Consider an infinite slab of linear dielectric with thickness 2a
containing a uniform free charge density (rho sub 'f').  Find the
electric field everywhere and the bound charge densities.

*Note a is defined to be a number > 0.

Extra Notes:  This is a rather simple problem iff there was no
thickness to the dielectric.  Unfortunately, the thickness forces us
to find the field inside the material.

Perhaps we must use the Gauss's Law equivalent for the Electric Displacement.

I'd be really nice to speak to someone who has a clue about electrostatics.

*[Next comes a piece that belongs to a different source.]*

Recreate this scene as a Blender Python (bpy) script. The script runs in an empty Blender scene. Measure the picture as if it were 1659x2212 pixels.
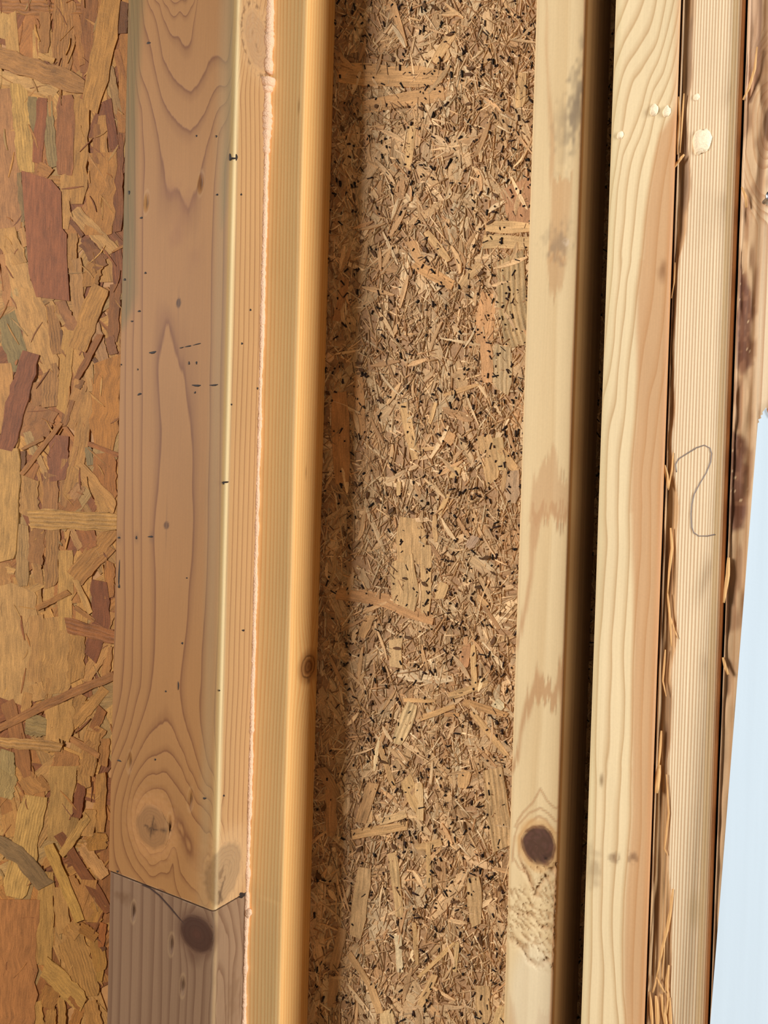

You are exactly right.  In terms of the electric displacement, D, Gauss's Law is

div(D) = (rho sub 'f')

or, in integral form

Int(D dot da) = (Q sub 'f'),

where the integral is over a closed surface which contains a total
amount (Q sub 'f') of free charge, dot is the dot product, and da is
an infinitesimal area element.

Let the y axis be perpendicular to the slab, with y=0 at the middle of
the slab.  Using the integral form of Gauss's law for electric
displacement, draw a pillbox with one surface coinciding with the
center of the slab and the other surface a distance y above it, still
within the slab.  There is no flux through the bottom surface (or the
sides, obviously) and the flux through the top is just D*A, where A is
the area of the top (or bottom) surface of the pillbox.  The enclosed
free charge is A*y*(rho sub 'f'), so:

D = (rho sub 'f')*y.

This is valid within the slab.  For a linear dielectric, 

E = D/(K * epsilon naught), 

where K is the dielectric constant, and epsilon naught is the
permittivity of free space.  So the electric field inside the slab is

E = (rho sub 'f')*y / (K * epsilon naught)      [ -a < y < a ]

There is a discontinutity in the electric field across the boundary of
the slab because of the surface bound charge.  You can find the field
outside the slab easily (it does not depend on the dielectric
constant).  It is

E = (rho sub 'f') * a / (epsilon naught)        [ abs(y) > a ]

In the last line, of course, the direction of the field is upward
(positive) above the slab and downward (negative) below it.  Assuming
(rho sub 'f') is positive.

The expression for the E-field outside of the dielectric, as you have
stated, is a  function of a.

Shouldn't the E-field outside the material be a function of the
distance from the dielectric material?


And the E-field inside the dielectric be a constant rather than dependent on y?

No, the electric field produced by an infinite sheet of charge is
independent of distance from the sheet.  See here, for example:

www.physlink.com/education/AskExperts/ae544.cfm

So, again, the E-field outside the dielectric material is constant,
independent of position.

If the field inside the dielectric were constant, it would have to be
zero everywhere (this is the limit where K goes to infinity).  You can
see this by symmetry: if the E-field had some nonzero value, how could
it decide whether to point up or down?